Extract the lines of the material below, beginning with the first and ending with the line that holds "rnd = random.Random(7)". Skip every picture.

* **Records provided**:
* BEGIN *
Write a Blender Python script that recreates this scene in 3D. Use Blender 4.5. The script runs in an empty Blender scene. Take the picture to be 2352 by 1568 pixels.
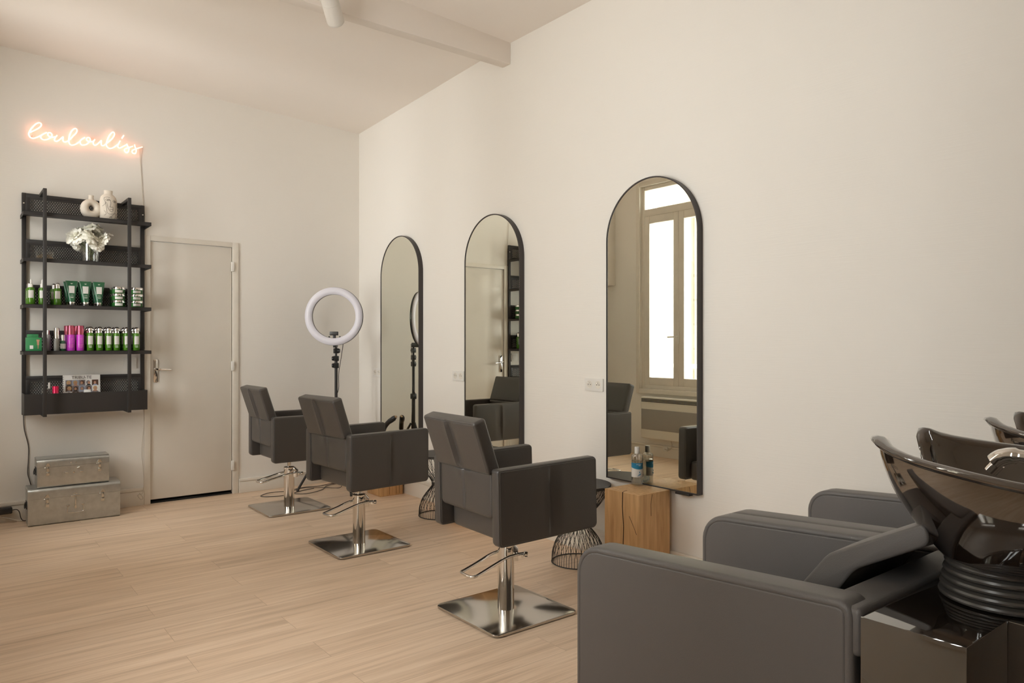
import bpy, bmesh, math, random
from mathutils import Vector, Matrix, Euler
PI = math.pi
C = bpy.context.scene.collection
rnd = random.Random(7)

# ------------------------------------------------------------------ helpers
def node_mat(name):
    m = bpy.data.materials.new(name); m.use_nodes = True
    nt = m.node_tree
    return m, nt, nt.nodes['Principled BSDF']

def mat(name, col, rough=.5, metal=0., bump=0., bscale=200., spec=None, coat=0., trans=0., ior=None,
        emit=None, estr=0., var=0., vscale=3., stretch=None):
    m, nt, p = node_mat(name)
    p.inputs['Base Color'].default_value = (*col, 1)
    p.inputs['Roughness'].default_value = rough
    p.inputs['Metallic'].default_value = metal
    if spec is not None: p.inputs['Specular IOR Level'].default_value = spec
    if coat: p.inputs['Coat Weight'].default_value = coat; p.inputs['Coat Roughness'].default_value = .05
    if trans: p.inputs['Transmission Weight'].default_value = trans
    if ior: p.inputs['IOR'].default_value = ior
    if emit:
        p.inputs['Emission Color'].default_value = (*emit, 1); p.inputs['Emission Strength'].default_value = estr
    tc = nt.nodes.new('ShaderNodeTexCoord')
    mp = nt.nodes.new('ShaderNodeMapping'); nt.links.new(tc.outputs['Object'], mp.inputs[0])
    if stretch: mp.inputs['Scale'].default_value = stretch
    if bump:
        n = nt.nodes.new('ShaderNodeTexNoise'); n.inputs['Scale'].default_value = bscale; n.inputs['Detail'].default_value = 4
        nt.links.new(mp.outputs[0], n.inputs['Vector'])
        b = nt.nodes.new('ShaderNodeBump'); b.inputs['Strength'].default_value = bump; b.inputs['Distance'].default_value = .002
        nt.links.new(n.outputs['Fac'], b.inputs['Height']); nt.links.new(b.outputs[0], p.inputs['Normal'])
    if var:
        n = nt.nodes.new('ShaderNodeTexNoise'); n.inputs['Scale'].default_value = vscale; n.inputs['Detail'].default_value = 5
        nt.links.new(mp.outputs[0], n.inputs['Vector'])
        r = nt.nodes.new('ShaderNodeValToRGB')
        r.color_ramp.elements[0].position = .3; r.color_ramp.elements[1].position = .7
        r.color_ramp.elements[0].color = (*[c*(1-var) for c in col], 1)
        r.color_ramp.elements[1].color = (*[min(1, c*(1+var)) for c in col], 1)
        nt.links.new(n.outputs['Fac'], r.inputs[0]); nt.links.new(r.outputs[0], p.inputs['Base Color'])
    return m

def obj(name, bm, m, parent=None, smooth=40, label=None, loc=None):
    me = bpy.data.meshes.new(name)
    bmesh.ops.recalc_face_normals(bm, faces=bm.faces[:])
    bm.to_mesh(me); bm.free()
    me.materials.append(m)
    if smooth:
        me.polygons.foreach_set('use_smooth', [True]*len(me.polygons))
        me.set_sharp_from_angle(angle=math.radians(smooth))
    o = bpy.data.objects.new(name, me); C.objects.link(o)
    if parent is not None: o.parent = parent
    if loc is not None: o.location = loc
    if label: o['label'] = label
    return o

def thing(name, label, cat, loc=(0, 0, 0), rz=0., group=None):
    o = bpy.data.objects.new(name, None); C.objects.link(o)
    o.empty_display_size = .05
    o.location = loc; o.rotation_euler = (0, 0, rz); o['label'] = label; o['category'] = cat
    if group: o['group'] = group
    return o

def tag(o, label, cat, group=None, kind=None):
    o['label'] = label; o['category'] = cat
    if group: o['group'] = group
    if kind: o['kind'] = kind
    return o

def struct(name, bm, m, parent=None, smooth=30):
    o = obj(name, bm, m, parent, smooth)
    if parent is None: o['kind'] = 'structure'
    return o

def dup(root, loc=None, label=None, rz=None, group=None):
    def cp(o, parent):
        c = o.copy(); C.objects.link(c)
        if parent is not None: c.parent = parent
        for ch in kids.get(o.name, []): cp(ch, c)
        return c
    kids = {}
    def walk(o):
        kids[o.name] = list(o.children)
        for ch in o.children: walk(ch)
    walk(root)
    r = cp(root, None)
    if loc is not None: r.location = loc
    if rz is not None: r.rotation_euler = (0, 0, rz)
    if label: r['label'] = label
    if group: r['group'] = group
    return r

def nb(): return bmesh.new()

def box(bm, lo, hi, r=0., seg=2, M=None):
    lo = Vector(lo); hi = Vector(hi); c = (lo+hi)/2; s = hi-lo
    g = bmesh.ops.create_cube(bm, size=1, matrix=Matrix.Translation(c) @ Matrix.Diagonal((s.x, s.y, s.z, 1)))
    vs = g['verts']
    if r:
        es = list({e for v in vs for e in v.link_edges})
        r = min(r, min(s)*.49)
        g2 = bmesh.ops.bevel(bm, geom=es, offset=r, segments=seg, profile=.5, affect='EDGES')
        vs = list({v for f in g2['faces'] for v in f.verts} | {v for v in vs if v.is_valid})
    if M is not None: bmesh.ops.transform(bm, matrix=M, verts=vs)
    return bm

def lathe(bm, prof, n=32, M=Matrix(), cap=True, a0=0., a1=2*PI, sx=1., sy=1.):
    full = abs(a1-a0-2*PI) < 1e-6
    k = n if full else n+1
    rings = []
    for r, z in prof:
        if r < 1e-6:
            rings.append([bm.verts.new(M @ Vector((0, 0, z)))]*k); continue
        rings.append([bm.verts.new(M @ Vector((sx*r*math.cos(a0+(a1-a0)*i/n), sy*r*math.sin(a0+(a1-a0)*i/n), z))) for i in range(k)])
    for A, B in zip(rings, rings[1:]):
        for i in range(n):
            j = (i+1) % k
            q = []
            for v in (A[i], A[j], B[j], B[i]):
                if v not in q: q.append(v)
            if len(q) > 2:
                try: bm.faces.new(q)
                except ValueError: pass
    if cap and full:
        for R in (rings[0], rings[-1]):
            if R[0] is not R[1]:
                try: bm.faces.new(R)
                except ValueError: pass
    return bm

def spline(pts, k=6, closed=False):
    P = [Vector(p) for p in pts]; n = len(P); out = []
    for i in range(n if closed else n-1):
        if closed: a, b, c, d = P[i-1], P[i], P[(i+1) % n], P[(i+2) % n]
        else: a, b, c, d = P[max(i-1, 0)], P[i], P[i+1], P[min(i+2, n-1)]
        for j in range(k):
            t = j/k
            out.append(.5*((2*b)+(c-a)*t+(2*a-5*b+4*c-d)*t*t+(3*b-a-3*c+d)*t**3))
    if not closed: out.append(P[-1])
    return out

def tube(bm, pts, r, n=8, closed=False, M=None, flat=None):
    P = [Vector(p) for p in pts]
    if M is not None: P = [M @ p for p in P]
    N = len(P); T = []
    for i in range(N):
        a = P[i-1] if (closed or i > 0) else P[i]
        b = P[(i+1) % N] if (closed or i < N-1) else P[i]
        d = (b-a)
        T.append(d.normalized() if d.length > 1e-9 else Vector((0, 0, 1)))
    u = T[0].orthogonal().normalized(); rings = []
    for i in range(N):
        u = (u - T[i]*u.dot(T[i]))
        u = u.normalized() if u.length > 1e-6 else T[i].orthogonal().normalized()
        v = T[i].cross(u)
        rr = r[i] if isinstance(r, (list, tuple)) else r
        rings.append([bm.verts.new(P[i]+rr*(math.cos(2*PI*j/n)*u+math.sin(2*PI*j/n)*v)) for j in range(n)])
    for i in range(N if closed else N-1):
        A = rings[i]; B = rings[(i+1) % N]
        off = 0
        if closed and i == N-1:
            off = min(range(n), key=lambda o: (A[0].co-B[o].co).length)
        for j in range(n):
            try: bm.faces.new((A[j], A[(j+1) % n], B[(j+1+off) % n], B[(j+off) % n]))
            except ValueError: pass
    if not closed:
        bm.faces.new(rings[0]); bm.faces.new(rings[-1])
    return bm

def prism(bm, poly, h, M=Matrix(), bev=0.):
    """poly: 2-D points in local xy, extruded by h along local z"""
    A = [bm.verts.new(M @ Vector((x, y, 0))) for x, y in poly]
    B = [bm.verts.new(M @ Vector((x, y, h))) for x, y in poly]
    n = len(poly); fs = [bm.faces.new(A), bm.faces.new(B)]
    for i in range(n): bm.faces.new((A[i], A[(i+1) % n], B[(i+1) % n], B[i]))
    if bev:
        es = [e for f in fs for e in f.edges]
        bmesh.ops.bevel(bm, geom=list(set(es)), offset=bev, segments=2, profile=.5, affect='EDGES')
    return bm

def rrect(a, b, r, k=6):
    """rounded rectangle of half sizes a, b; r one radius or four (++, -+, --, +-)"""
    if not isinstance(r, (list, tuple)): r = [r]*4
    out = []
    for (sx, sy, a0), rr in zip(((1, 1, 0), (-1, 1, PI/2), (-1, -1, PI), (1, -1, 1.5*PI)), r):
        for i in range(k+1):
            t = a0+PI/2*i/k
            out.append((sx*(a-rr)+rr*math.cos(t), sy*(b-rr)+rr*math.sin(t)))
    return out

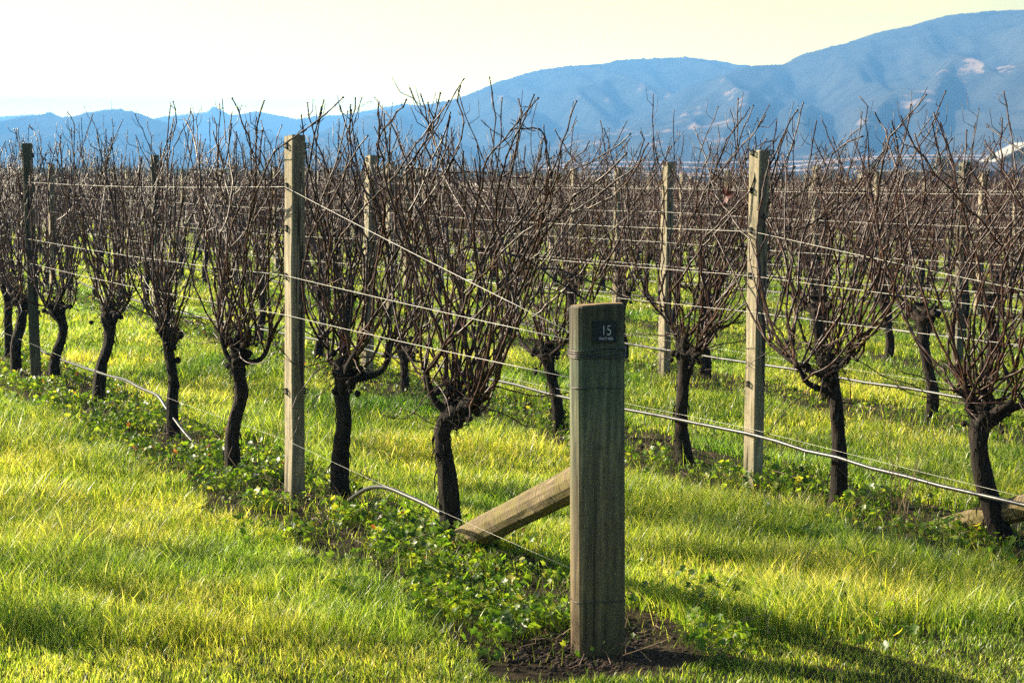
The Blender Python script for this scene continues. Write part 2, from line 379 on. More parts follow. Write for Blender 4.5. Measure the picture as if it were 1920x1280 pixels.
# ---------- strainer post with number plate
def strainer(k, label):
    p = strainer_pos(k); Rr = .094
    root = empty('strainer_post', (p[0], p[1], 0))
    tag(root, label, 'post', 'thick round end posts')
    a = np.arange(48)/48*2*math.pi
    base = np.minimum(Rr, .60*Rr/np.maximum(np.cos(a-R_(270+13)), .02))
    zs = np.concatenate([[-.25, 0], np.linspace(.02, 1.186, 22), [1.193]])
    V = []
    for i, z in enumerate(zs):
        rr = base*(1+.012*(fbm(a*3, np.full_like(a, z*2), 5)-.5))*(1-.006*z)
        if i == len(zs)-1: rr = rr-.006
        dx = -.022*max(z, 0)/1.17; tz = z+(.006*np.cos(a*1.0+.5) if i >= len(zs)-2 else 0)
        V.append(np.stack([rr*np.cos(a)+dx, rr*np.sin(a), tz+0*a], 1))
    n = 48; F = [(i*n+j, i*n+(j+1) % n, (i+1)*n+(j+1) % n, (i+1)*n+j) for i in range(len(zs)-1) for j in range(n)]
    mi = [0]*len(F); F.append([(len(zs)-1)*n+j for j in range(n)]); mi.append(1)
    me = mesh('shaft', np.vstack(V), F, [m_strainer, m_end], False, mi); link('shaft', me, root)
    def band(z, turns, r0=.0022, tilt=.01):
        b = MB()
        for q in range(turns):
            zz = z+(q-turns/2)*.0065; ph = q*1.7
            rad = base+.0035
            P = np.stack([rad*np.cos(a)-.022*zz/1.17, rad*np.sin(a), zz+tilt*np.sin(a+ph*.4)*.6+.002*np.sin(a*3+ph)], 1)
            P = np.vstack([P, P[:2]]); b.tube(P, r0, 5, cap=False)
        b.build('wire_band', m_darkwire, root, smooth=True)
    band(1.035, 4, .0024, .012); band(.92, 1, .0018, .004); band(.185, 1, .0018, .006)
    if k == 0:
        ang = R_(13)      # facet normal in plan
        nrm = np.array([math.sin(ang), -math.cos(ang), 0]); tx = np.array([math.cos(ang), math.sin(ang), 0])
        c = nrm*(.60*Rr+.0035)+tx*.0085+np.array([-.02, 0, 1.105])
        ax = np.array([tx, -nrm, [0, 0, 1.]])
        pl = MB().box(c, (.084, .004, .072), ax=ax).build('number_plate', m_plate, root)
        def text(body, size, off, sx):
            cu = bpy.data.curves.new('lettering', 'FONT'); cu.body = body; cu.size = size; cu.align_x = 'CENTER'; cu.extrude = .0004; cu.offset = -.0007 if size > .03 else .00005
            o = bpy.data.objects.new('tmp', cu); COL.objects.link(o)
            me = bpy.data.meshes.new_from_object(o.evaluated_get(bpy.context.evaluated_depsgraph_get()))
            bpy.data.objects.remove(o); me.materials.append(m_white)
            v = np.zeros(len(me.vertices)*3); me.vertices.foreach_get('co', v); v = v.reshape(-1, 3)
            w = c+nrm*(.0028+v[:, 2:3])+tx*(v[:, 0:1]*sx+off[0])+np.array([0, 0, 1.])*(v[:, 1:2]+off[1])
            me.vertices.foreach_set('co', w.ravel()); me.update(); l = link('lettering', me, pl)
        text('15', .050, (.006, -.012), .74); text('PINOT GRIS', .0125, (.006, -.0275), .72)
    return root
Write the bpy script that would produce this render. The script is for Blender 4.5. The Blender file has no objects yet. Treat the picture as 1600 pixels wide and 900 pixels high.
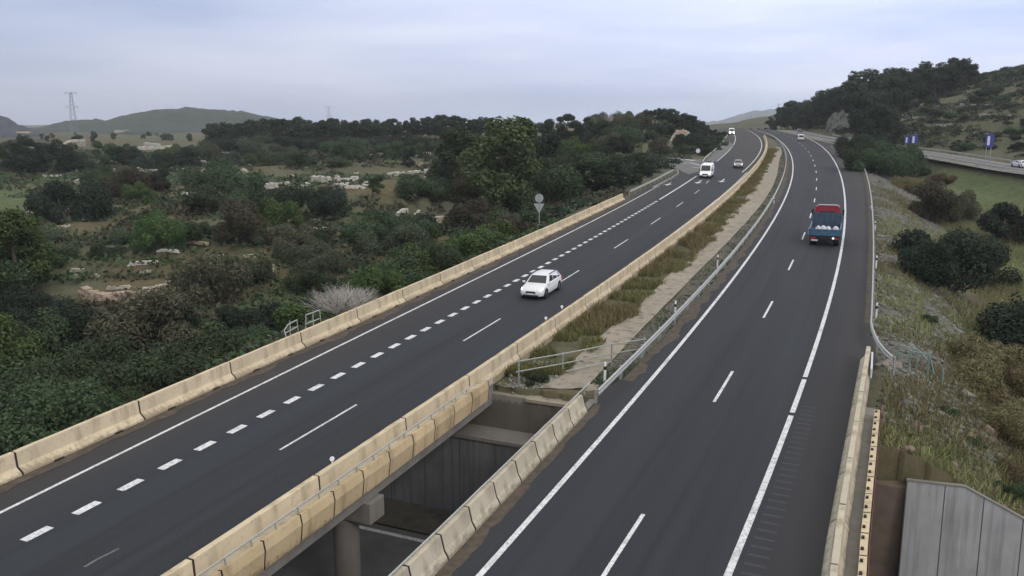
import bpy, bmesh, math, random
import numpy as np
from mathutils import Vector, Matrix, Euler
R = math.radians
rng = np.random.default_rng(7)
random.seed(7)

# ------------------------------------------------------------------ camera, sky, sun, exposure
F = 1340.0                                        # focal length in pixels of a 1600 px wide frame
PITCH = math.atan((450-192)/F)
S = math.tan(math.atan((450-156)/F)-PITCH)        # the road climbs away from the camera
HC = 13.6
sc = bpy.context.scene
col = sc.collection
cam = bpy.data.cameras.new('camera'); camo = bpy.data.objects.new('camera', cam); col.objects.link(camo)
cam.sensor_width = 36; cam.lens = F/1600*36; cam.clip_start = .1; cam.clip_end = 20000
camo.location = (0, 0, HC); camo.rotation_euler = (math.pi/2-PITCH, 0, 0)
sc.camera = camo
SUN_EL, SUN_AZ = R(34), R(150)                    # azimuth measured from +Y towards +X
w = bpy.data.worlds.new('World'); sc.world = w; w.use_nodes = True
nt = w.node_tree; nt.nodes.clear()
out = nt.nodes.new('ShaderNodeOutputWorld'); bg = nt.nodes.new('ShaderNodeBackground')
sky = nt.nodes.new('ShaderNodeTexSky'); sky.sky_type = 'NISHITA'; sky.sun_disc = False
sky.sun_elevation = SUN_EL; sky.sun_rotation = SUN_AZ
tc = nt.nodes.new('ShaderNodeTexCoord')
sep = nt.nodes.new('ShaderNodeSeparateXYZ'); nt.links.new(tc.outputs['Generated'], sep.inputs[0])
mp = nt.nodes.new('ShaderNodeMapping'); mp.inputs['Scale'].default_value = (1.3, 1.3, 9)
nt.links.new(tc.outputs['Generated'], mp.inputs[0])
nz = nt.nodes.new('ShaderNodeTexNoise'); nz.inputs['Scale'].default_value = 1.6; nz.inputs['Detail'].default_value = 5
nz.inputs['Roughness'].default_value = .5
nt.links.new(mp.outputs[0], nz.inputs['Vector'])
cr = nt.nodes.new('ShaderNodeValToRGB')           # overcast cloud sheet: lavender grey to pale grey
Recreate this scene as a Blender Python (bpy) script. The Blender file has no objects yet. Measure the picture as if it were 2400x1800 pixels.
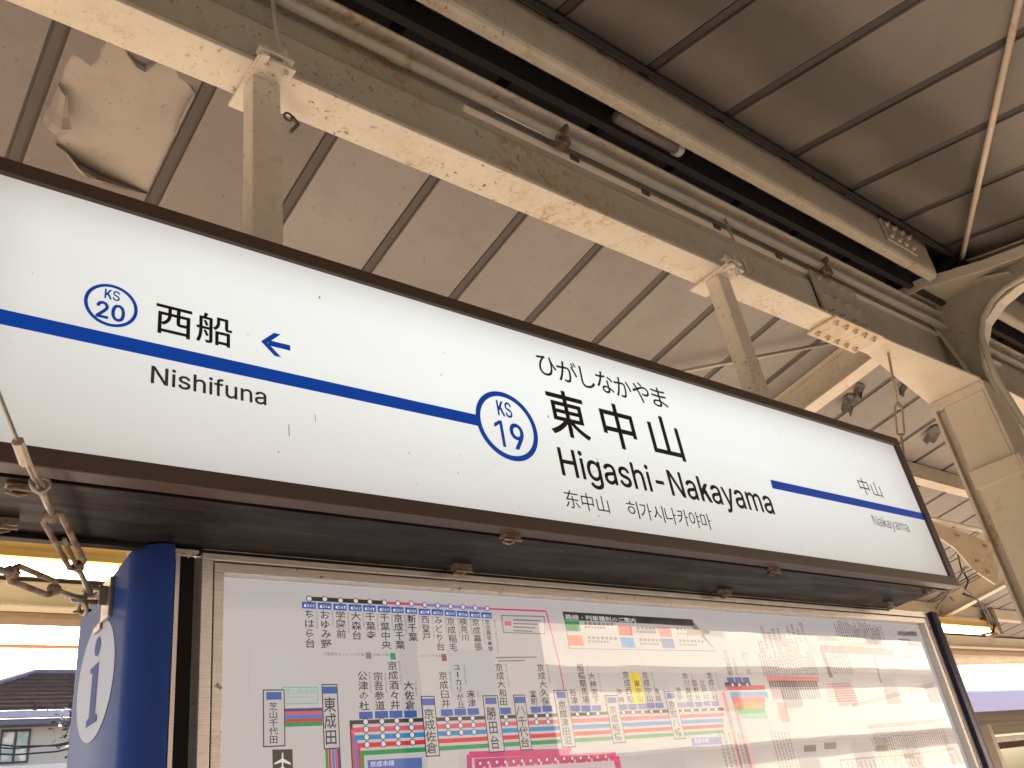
* END *
* **Result for this exercise**:
Write a Blender Python script that recreates this scene in 3D. Use Blender 4.5. The script runs in an empty Blender scene. Take the picture to be 2352 by 1568 pixels.
import bpy, bmesh, math, random
from mathutils import Vector, Matrix, Euler
PI = math.pi
C = bpy.context.scene.collection
rnd = random.Random(7)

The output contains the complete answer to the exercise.